One of the biggest mistakes experts make when given the opportunity to contribute content to major media outlets is being too self-promotional. But it’s no wonder why: With so much time dedicated to marketing your product or service, it’s natural to want to keep on selling in thought leadership content too.

The problem is, readers don’t want that — and neither do publications or their editors. In fact, it turns both off pretty quickly.

Recently, Influence & Co. conducted a study on the state of digital media and asked leading editors to comment on the main issues they see. Nickie Bartels breaks down the top three self-promotional mistakes on the company’s blog:

  • Forced mentions of company, products, services, or clients
  • Unnecessary links to your own site(s) or products
  • Writing about the specific problem your company/product/service/client solves and presenting your company as the solution. (Yeah, I know this last one is tricky. More on that in a minute.)

Knowing these pitfalls is the first step to purging them from your writing and creating more valuable, trusted thought leadership content.

The Real Cost of Writing About Your Own Company, Clients or Products

Why is it so bad to write about your own company or service? Why not write an op ed on the problems in an industry and present your company as the solution? Don’t you want readers to discover the solutions you provide?

To answer this question, I reached out to Kelsey Meyer, co-founder of Influence & Co. (and Forbes Agency Council member).
“Thought leaders should steer clear of self-promotion because it breaks down trust between them and their audience,” she told me. “The point of publishing content should be to educate and engage your audience so that they view you as a trusted source of information, and begin to build trust with your company/service. If you start with the self-promotion, you hurt your chances of building trust with the audience, and of publishing with that media outlet again.”

Trust. Trust is the key word there. Sales copy sells directly — often to a lead who’s already signed up for an email newsletter or visited a store, for example. But “thought leadership” should share essential insights and advice with a global audience in order to position yourself and your organization as authorities in the field.

And guess what? Thought leaders don’t need to sell. They are known as honest and trustworthy experts, and those are the people folks really want to buy from.

How to Write Content That Your Audience Actually Wants to Read

If you’re an executive or entrepreneur struggling with how to frame your expertise and avoid the trap of self-promotion, here are four simple strategies to steer you in the right direction.

Comment, don’t pitch.

Don’t frame an article like this: “This is a problem. But, good news: Here’s how our company fixes it.” That’s like a pitch you’d make an investor or a customer, and it’s never appropriate for contributed content. Instead, try: “Here is a key challenge our industry faces and what I think about it as an expert.” Think about a cybersecurity expert discussing the recent high-profile hacks, or a leadership guru commenting on how CEOs can navigate political issues with their teams and customers.

Predict the future.

Discuss what you think is coming next in your field and the repercussions it will have on businesses in the near future. In other words, show your audience that you are a credible and trustworthy expert with foresight, which is much needed in a fast-changing business world.

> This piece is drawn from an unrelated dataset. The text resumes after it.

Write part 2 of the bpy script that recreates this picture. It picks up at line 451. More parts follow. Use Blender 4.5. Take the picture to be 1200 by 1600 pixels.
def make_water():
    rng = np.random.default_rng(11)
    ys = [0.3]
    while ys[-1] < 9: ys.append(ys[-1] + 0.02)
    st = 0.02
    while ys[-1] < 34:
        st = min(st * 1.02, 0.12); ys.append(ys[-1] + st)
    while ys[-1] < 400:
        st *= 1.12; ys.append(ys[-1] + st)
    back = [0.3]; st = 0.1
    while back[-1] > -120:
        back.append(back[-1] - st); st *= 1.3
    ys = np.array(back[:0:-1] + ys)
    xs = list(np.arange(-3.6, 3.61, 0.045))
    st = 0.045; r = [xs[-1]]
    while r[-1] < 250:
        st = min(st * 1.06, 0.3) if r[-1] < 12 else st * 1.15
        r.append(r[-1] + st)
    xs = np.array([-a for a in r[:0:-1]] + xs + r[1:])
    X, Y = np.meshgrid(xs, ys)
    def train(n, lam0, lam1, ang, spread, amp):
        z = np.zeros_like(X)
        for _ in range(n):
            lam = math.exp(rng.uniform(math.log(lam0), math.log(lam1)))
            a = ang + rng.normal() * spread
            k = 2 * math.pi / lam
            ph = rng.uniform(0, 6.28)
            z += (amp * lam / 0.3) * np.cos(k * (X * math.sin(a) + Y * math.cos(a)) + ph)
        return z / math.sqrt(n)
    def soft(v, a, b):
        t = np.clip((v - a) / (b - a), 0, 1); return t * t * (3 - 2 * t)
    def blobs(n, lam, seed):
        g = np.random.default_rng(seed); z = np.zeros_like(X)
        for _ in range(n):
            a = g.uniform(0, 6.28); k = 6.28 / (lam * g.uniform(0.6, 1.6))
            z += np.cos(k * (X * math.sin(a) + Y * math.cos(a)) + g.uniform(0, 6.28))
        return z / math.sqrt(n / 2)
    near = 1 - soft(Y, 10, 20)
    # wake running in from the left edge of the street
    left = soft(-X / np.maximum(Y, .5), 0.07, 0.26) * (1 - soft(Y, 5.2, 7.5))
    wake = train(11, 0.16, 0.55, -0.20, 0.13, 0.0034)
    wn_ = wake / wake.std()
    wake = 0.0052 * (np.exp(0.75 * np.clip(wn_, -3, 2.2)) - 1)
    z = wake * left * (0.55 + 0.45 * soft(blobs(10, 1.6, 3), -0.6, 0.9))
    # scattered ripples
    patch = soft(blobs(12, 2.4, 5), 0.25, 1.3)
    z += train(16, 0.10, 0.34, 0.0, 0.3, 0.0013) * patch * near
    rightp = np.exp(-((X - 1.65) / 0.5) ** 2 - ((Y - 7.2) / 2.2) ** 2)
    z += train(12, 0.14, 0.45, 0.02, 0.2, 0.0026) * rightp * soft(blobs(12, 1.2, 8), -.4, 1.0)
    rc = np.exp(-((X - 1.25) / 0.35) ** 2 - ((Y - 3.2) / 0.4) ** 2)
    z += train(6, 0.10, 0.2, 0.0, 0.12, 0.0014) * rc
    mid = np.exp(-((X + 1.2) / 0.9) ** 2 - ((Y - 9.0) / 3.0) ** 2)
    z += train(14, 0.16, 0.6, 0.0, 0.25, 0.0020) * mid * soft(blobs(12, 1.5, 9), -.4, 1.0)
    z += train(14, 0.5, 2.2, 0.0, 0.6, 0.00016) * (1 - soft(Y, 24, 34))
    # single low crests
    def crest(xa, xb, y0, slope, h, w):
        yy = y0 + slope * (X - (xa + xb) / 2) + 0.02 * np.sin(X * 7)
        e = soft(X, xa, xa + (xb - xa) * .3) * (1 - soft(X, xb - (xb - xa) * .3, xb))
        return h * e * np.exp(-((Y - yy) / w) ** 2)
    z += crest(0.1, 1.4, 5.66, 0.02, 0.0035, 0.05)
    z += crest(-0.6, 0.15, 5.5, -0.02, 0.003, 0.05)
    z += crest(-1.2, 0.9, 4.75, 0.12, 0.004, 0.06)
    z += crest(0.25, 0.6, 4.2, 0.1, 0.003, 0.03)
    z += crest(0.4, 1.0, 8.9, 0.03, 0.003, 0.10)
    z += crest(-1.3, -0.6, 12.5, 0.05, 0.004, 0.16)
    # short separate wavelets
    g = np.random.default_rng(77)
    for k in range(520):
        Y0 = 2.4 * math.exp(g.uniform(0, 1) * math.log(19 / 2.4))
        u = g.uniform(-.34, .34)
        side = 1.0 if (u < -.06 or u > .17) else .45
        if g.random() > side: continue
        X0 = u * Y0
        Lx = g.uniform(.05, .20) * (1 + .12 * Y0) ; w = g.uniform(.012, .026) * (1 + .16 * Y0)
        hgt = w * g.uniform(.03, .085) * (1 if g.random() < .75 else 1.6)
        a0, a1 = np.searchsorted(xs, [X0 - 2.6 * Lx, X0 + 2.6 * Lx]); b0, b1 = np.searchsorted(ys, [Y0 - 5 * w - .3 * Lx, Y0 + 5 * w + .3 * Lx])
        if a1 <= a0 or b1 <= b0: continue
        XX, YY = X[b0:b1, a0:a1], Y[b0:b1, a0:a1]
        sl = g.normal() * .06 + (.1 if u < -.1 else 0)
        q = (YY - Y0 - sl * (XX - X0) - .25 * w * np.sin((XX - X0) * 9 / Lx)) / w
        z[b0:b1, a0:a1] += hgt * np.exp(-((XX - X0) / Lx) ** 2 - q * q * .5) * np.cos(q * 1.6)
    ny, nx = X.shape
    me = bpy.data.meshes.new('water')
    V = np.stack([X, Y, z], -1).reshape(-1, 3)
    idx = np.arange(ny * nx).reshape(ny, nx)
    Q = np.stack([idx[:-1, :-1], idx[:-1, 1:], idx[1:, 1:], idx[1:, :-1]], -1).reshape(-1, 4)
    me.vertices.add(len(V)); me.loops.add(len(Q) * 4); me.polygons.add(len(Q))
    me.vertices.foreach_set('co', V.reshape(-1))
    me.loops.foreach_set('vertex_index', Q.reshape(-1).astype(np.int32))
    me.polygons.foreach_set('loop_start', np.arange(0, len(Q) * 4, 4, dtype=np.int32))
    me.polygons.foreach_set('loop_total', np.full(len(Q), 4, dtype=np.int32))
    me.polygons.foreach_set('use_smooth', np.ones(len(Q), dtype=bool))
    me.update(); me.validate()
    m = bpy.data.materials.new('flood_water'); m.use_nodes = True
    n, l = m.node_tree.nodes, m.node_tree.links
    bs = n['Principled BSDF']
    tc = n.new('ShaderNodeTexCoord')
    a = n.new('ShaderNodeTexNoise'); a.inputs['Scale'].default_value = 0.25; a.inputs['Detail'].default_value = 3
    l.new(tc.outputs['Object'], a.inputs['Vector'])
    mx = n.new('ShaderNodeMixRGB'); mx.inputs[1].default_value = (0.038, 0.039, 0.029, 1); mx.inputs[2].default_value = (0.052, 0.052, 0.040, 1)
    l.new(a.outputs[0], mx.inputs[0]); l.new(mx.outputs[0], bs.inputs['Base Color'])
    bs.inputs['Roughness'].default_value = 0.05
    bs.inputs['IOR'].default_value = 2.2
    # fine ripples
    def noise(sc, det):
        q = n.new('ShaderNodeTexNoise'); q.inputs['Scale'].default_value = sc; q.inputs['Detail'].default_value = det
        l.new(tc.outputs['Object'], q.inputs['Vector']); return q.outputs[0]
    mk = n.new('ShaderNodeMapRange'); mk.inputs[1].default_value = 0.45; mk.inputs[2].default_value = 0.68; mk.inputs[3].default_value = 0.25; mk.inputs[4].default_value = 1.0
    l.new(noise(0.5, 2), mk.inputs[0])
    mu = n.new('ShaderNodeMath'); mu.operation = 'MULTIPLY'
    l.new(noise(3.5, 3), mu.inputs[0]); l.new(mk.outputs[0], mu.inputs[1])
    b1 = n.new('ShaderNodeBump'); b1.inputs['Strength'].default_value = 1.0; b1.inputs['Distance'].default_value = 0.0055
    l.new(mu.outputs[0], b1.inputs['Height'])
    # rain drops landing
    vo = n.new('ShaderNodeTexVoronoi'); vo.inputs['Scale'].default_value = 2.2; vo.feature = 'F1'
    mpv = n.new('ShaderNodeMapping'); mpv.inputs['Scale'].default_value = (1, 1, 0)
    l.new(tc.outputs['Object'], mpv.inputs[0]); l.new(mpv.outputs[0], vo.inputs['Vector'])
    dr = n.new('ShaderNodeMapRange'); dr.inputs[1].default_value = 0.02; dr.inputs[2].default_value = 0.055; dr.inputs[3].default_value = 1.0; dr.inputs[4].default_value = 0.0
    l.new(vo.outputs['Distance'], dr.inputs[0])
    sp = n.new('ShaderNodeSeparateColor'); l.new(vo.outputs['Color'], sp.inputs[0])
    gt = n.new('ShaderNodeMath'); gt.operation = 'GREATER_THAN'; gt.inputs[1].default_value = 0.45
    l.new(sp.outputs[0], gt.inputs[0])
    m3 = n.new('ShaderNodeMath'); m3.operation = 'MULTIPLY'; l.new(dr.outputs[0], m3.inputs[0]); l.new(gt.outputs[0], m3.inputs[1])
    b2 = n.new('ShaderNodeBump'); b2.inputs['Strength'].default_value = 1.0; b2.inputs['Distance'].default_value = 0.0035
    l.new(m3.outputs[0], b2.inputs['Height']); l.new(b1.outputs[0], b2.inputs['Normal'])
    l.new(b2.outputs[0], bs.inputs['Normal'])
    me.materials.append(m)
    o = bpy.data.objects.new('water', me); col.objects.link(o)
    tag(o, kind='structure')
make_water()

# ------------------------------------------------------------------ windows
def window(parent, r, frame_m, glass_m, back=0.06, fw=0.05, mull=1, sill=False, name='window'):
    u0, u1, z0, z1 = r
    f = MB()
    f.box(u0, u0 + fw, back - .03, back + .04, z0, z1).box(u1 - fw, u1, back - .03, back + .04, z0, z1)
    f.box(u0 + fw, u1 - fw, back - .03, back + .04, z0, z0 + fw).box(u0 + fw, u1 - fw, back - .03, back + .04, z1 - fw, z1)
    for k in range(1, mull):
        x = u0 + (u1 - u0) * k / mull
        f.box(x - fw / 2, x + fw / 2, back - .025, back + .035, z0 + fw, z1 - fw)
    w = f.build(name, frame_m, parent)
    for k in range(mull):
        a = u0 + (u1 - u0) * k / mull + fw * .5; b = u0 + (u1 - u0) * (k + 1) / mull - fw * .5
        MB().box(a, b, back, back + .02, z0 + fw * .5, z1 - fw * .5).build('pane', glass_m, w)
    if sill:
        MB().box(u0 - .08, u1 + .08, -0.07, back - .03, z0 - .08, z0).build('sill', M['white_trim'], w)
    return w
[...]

Identify key trend(s) in your industry.

Focus on the very real, tangible things that are about to impact your colleagues, customers, and competitors, and examine what these trends mean for businesses going forward. Include research from top influencers and experts to bolster your connection with others in your field.

Give away some of your “secret sauce” for free.

This is far and away one of the best strategies available. Says Meyer, “One tip for people new to content marketing/publishing thought leadership content is to think about what proprietary information you are willing to give away for free — and publish content around that. Instead of thinking of knowledge you have about your industry as your “secret sauce” that you aren’t willing to share without being paid a consulting fee — give it away to your audience through your written content because it will showcase you as a thought leader and expert in the field, and will start the trust-building process.”

Don’t risk alienating your audience with self-promotion. Instead, help them. Inform them. Keep their best interests in mind. They’ll thank you for it by giving you their trust and, in the future, potentially their business too.